Personal interviews will be arranged for the students with their congressmen and senators, in order to lobby for the enactment of Title X of the House Judiciary Subcommittee civil rights bill, it was announced last night at a meeting of an ad hoc committee for Perdew's release.
William R. Crout, teaching fellow in Gen Ed, explained that the Title would facilitate removal of the case from local to federal courts, where the committee feels it would be dismissed for lack of evidence. Meetings with other senators concerning the bill's passage might also be arranged, Crout said.

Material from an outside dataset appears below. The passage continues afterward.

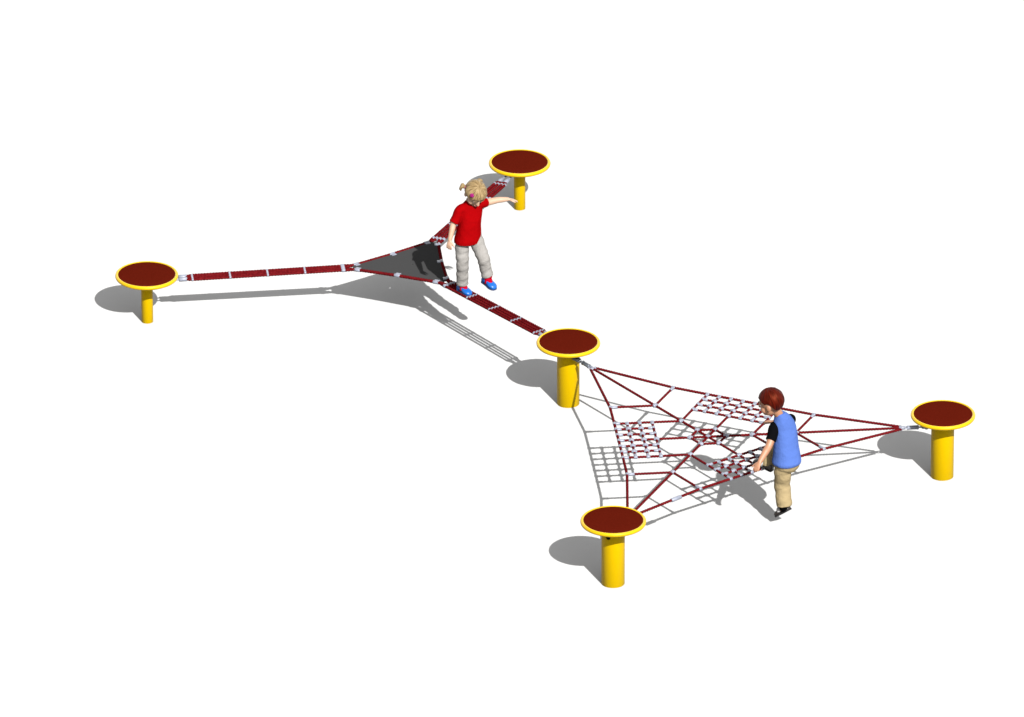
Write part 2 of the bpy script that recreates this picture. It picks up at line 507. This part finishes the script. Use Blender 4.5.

Gary T. Schwarts '65 told the group that the bill, if passed, would allow the five Student Non-Violent Co-ordinating Committee members to appeal to the U.S. Circuit Court or the Supreme Court for the removal of their case to a federal court. District Judge J. Robert Elliott of Albany, Ga., recently remanded their case to the state courts, where, under the present statute, it must remain.
Meanwhile, the fund drive to raise $5,000 for Perdew's legal counsel continued at Harvard. He has been charged with inciting an insurrection, an offense that carries a possible death penalty in the state of Georgia.
The student delegation plans to leave Cambridge Sunday evening and return Monday night. Other students wishing to go to Washington with the group may contact Perry Bullard at UN 4-7464 before 1 p.m. today.